12. Mr. Ganguli next contended that Section 16 of the Specific Relief Act, 1963 provides a personal bar to relief in Clause (a) in that the specific performance of the contract cannot be enforced in favour of person who would not be entitled to recover compensation for its breach. Mr. Ganguli contended that , the agreement did not provide any compensation for its breach and accordingly the specific performance of the contract claimed in the suit should not be granted. This argument has no appeal to me as the plaintiffs would certainly be entitled to compensation against the defendant for the expenses thrown out by the plaintiffs in connection with the earlier suit, even though there is no provision for compensation provided in the body of the agreement in the event of its breach. Mr.
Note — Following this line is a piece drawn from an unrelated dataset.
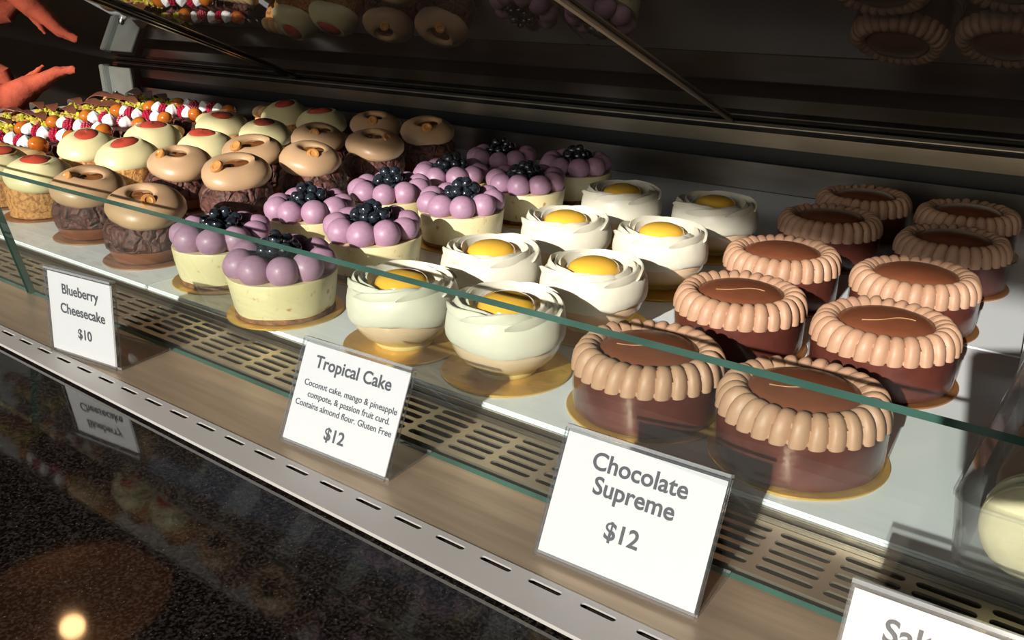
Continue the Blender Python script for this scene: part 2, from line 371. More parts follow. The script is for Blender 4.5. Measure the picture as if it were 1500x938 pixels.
# leaning front glass, two panes
def pane(x0, x1):
    bm = bmesh.new(); T = .0052; yb, zb = -.0447, 0.0006; yt, zt = -.0650, .1165
    n = Vector((0, zt - zb, -(yt - yb))).normalized() * T
    q = [(x0, yb, zb), (x1, yb, zb), (x1, yt, zt), (x0, yt, zt)]
    a = [bm.verts.new(p) for p in q]; b = [bm.verts.new(Vector(p) - Vector((0, n.y, n.z))) for p in q]
    bm.faces.new(a); bm.faces.new(b[::-1])
    for i in range(4):
        j = (i + 1) % 4; bm.faces.new((a[i], b[i], b[j], a[j])).material_index = 1
    link('glass_pane', bm, ['glass', 'glass_edge'], front, smooth=False)
pane(-.185, X1); pane(X0, -.190)
# rear: steel riser, black gap, steel strip, dark rails, leaning tinted doors
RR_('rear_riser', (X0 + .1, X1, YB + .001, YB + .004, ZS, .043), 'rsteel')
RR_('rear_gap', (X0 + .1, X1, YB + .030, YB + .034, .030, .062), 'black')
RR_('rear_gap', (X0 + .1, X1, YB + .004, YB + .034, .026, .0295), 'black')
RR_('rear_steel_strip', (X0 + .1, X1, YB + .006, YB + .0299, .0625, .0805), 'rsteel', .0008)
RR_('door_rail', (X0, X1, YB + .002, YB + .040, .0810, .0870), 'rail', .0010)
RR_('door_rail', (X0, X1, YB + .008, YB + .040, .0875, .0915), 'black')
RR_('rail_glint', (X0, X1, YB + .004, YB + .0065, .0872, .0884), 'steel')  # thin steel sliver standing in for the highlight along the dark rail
LS = 0.262                                    # slope of the raked tinted lid
LID = lambda y: .092 + (.70 - y) * LS
def lid(x0, x1):
    bm = bmesh.new(); ya, yb = .702, 0.0; t = .005
    v = [bm.verts.new(p) for p in ((x0, ya, LID(ya)), (x1, ya, LID(ya)), (x1, yb, LID(yb)), (x0, yb, LID(yb)), (x0, ya, LID(ya) + t), (x1, ya, LID(ya) + t), (x1, yb, LID(yb) + t), (x0, yb, LID(yb) + t))]
    for f in ((0, 1, 2, 3), (7, 6, 5, 4), (0, 4, 5, 1), (1, 5, 6, 2), (2, 6, 7, 3), (3, 7, 4, 0)): bm.faces.new([v[k] for k in f])
    link('lid_glass', bm, 'door', topl, smooth=False)
lid(X0, X1)
RR_('case_back', (X0, X1, .735, .755, 0, .12), 'black')
TT_('lid_edge', (X0, X1, -.004, -.0005, LID(0) - .004, LID(0) + .006), 'black')
for xx in (X1,): TT_('lid_arm', (xx + .001, xx + .012, -.004, .70, .075, .30), 'black')
# left end: white corner plate with post, chrome knob
RR_('end_post', (-1.306, -1.288, .660, .678, ZS, .086), 'endwhite', .002)
RR_('end_plate', (-1.288, -1.205, .672, .676, ZS, .082), 'endwhite', .001)

bm = bmesh.new(); lathe(bm, [(.004, 0), (.0075, .004), (.0075, .018), (.004, .024)], 16); k = link('end_knob', bm, 'chrome', rear, loc=(-1.215, .640, ZS + .006))
bm = bmesh.new(); lathe(bm, [(.012, 0), (.012, .006)], 16); k = link('rubber_foot', bm, 'black', rear, loc=(-1.215, .640, ZS))
# thin rods added just under the lid, drawing the slanted lines across it
def slant_rod(xa, ya, xb, yb, r, m, dz=.0022):
    bm = bmesh.new(); tube(bm, [(xa, ya, LID(ya) - dz), (xb, yb, LID(yb) - dz)], r, 8); link('lid_rod', bm, m, topl)
slant_rod(.139, .695, .290, .080, .0024, 'slant_rod')
slant_rod(-.700, .695, -.300, .110, .0026, 'rail'); slant_rod(-.690, .695, -.278, .110, .0022, 'rail')

# ------------------------------------------------------------------ granite counter in front
bm = bmesh.new()
pts = [(-1.9, -.0995), (-1.9, -.75), (1.6, -.75), (1.6, -.158)]
yl = lambda x: -0.1222 - 0.0110 * (x - 0.1)
pts = [(-1.30, -.75), (1.6, -.75), (1.6, -.1020), (1.1, -.1020), (-1.30, -.1020)]
vt = [bm.verts.new((x, y, ZG)) for x, y in pts]; vb = [bm.verts.new((x, y, ZG - .03)) for x, y in pts]
bm.faces.new(vt); bm.faces.new(vb[::-1])
for i in range(5): bm.faces.new((vt[i], vt[(i + 1) % 5], vb[(i + 1) % 5], vb[i]))
g = thing('granite_counter', 'polished black speckled granite counter running in front of the display case', 'counter')
link('countertop', bm, 'granite', g, smooth=False)
bx('counter_base', (-1.28, 1.55, -.70, -.16, FZ, ZG - .031), 'black', g)

# ------------------------------------------------------------------ shared meshes for the pastries
def board_mesh(r, m):
    bm = bmesh.new(); lathe(bm, [(r - .0004, 0), (r, .0005), (r, .0011), (r - .0004, .0015)], 64); return mesh_of('cake_board', bm, m)
B = .0015

# chocolate cake with piped rim
def choc_meshes():
    d = {}
    bm = bmesh.new()
    lathe(bm, [(.0440, 0), (.0452, .001), (.0456, .004), (.0462, .024), (.0458, .0268), (.0440, .028), (.02, .0285)], 72,
          fn=lambda p, a, t: p * (1 + .006 * nz(p, 70)) if t < .9 else p)
    d['body'] = mesh_of('cake_body', bm, 'choc')
    def border(seed):
        bm = bmesh.new(); N = 28; n = N * 12; rings = []
        prof = []
        K = 14
        for i in range(K + 1):
            t = i / K
            # section from inner foot over the crest down to the outer toe
            ph = PI * (1.0 - t) * 1.02
            prof.append((0.0372 + .0098 * math.cos(ph) * (1.0 if t > .5 else .95), .0275 + .0150 * math.sin(ph) ** .8 if 0 < t < 1 else .0275))
        for i, (r, z) in enumerate(prof):
            ring = []; t = i / K
            for k in range(n):
                a = 2 * PI * k / n
                u = (a * N / (2 * PI) + .40 * (t - .5)) % 1.0
                cell = int(a * N / (2 * PI) + .40 * (t - .5)) % N
                rnd = random.Random(cell * 7 + seed).random() - .5
                uu = u ** .72; w_ = (1 - abs(2 * uu - 1) ** 2.4) ** .8   # lopsided scallop with sharp valleys
                e = math.sin(PI * t) ** .5 if 0 < t < 1 else 0
                amp = .0034
                dr = (w_ - .75) * amp * (0.25 + .9 * t) + rnd * .0012 * e
                dz = (w_ - .75) * amp * .95 * e + rnd * .0010 * e
                rr = r + dr + (.0012 * math.sin(PI * t) * (t - .5))
                zz = z + dz - .0028 * max(0, t - .6) * 2
                ring.append(bm.verts.new((rr * math.cos(a), rr * math.sin(a), max(zz, .0262))))
            rings.append(ring)
        for i in range(K):
            for k in range(n): bm.faces.new((rings[i][k], rings[i][(k + 1) % n], rings[i + 1][(k + 1) % n], rings[i + 1][k]))
        return mesh_of('piped_border', bm, 'mocha')
    d['border'] = [border(1), border(5)]
    bm = bmesh.new()
    lathe(bm, [(.0312, .0285), (.0312, .0375), (.0300, .0396), (.024, .0420), (.016, .0438), (.007, .0446), (.0005, .0448)], 64)
    d['disc'] = mesh_of('chocolate_disc', bm, 'choc_disc')
    bm = bmesh.new(); pts = []
    for i in range(26):
        t = i / 25; x = -.019 + .034 * t; y = -.0070 - .0020 * math.sin(6 * t) - .0035 * t
        rr = math.hypot(x, y); z = .0449 - .0026 * (rr / .024) ** 2 + .0001
        pts.append((x, y, z))
    tube(bm, pts, .00035, 5); d['line'] = mesh_of('drizzle_line', bm, 'line')
    bm = bmesh.new(); lathe(bm, [(.0468, .0006), (.0470, .0270)], 72, cap0=False, cap1=False); d['wrap'] = mesh_of('clear_wrap', bm, 'wrap')
    d['board'] = board_mesh(.0505, 'bronze'); d['gboard'] = board_mesh(.0505, 'gold')
    return d
CH = choc_meshes()
ORD = ['frontmost', 'second from front', 'third from front', 'fourth from front', 'rearmost']
def place(cx, cy): return (cx, cy, ZS)
choc = [((.468, .070), 0, 1), ((.370, .070), 0, 0), ((.474, .205), 1, 1), ((.372, .203), 1, 0), ((.463, .323), 2, 1), ((.358, .319), 2, 0),
        ((.463, .444), 3, 1), ((.352, .455), 3, 0), ((.452, .556), 4, 1), ((.351, .562), 4, 0)]
for i, ((x, y), row, side) in enumerate(choc):
    t = thing('chocolate_cake', 'chocolate cake with piped tan rim, %s in the %s column' % (ORD[row], 'right' if side else 'left'),
              'cake', (x, y, ZS), random.uniform(-.1, .1) + [0, .05][side], 'chocolate cakes with piped rims')
    part('cake_board', CH['gboard' if i in (0, 1) else 'board'], t)
    part('cake_body', CH['body'], t, (0, 0, B)); part('piped_border', CH['border'][i % 2], t, (0, 0, B), (0, 0, i * .7))
    part('chocolate_disc', CH['disc'], t, (0, 0, B), (0, 0, .3 * i)); part('clear_wrap', CH['wrap'], t, (0, 0, B))
    if i in (0, 1, 2, 3): part('drizzle_line', CH['line'], t, (0, 0, B), (0, 0, .35 + .1 * i))

# tropical cake: bowl-shaped mousse, cream petals, passion gel
def trop_meshes():
    d = {}
    bm = bmesh.new()
    prof = [(.0215, 0), (.0225, .0012), (.0228, .0035), (.0265, .0060), (.0315, .0100), (.0352, .0145), (.0378, .0195), (.0390, .0245), (.0390, .0270), (.03, .0275)]
    lathe(bm, prof, 56, fn=lambda p, a, t: Vector((p.x * (1 + .012 * nz(p, 60)), p.y * (1 + .012 * nz(p, 60)), p.z)))
    d['cup'] = mesh_of('mousse_bowl', bm, 'cup')
    bm = bmesh.new()
    prof = [(.0385, .0245), (.0400, .0238), (.0412, .0260), (.0418, .0310), (.0412, .0370), (.0400, .0425), (.0375, .0462), (.0335, .0475), (.0290, .0462), (.0245, .0440), (.0205, .0435), (.01, .0440)]
    def f(p, a, t):
        k = 1 + .018 * nz(p, 55, 3) + .010 * math.sin(5 * a + 60 * p.z)
        return Vector((p.x * k, p.y * k, p.z + (.0014 * math.sin(3 * a + 1) * (1 if .05 < t < .5 else 0)) + .0007 * nz(p, 120)))
    lathe(bm, prof, 72, fn=f); d['cream'] = mesh_of('cream_collar', bm, 'coco')
    def petal(r0, r1, span, zb, h, seed):
        bm = bmesh.new(); n = 18; rows = []
        for i in range(n + 1):
            t = i / n; a = span * t; r = r0 + (r1 - r0) * t
            e = math.sin(PI * min(1, max(0, t * .96 + .02))) ** .45
            hh = h * e * (1 + .15 * nz((t * 4, seed, 0), 1)); th = .0030 * e + .0003
            lean = .0026 * (1 - t)
            sec = [(r + th, zb), (r + th * .95 + lean * .5, zb + hh * .5), (r + lean * 1.2 + .0006, zb + hh * .95), (r + lean * 1.2 - .0003, zb + hh), (r - th * .2 + lean * .4, zb + hh * .6), (r - th, zb)]
            rows.append([bm.verts.new((q * math.cos(a), q * math.sin(a), z)) for q, z in sec])
        for i in range(n):
            for k in range(5): bm.faces.new((rows[i][k], rows[i][k + 1], rows[i + 1][k + 1], rows[i + 1][k]))
        bm.faces.new(rows[0]); bm.faces.new(rows[-1][::-1])
        return mesh_of('cream_petal', bm, 'coco')
    d['p1'] = [petal(.0385, .0300, R(105), .0425, .0085, 1), petal(.0375, .0285, R(95), .0425, .0095, 5)]
    d['p2'] = [petal(.0315, .0245, R(95), .0425, .0085, 2), petal(.0305, .0235, R(110), .0425, .0080, 8)]
    bm = bmesh.new(); lathe(bm, [(.0195, .0415), (.0200, .0445), (.0185, .0482), (.0150, .0508), (.0095, .0526), (.0040, .0533), (.0004, .0534)], 48)
    d['yolk'] = mesh_of('gel_dome', bm, 'yolk')
    d['board'] = board_mesh(.0456, 'gold')
    return d
TR = trop_meshes()
trop = [((.264, .063), 0, 1), ((.173, .056), 0, 0), ((.2675, .168), 1, 1), ((.1765, .157), 1, 0), ((.2610, .288), 2, 1), ((.1705, .274), 2, 0), ((.254, .410), 3, 1), ((.155, .401), 3, 0)]
ORDT = ['frontmost', 'second from front', 'third from front', 'rearmost']
for i, ((x, y), row, side) in enumerate(trop):
    t = thing('tropical_cake', 'bowl-shaped white cake with yellow gel, %s in the %s column' % (ORDT[row], 'right' if side else 'left'),
              'cake', (x, y, ZS), .9 * i, 'bowl-shaped cakes with yellow centres')
    part('cake_board', TR['board'], t); part('mousse_bowl', TR['cup'], t, (0, 0, B)); part('cream_collar', TR['cream'], t, (0, 0, B))
    for k in range(7): part('cream_petal', TR['p1'][k % 2], t, (0, 0, B + .0004 * (k % 3)), (0, 0, 2 * PI * k / 7 + .07 * math.sin(3 * k + i)))
    for k in range(6): part('cream_petal', TR['p2'][k % 2], t, (0, 0, B), (0, 0, 2 * PI * k / 6 + .3 + .06 * math.sin(2 * k + i)))
    part('gel_dome', TR['yolk'], t, (0, 0, B + .001))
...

Ganguli has also relied on Section 20, Sub-section (2), Clause (b) that the performance of the contract would involve no hardship on the plaintiff while it will impose hardship on the defendant. This argument is not understandable inasmuch as the plaintiffs in absence of the performance of the agreement by the defendants are being illegally deprived of the possession of the properties of schedules A and B and their usufructs while it has not been suggested either in pleadings or in evidence or even in argument that the price of Rs. 1600/-for schedules A and B property deposited in court is in any way Inadequate. This argument, therefore, has also no merits and must be rejected.

13. As all the contentions on behalf of the appellant fail the appeal is dismissed. There will be no order for costs in this court.

14. Mr. Ganguli prays for leave under Clause 15 of the Letters Patent, but the prayer is refused.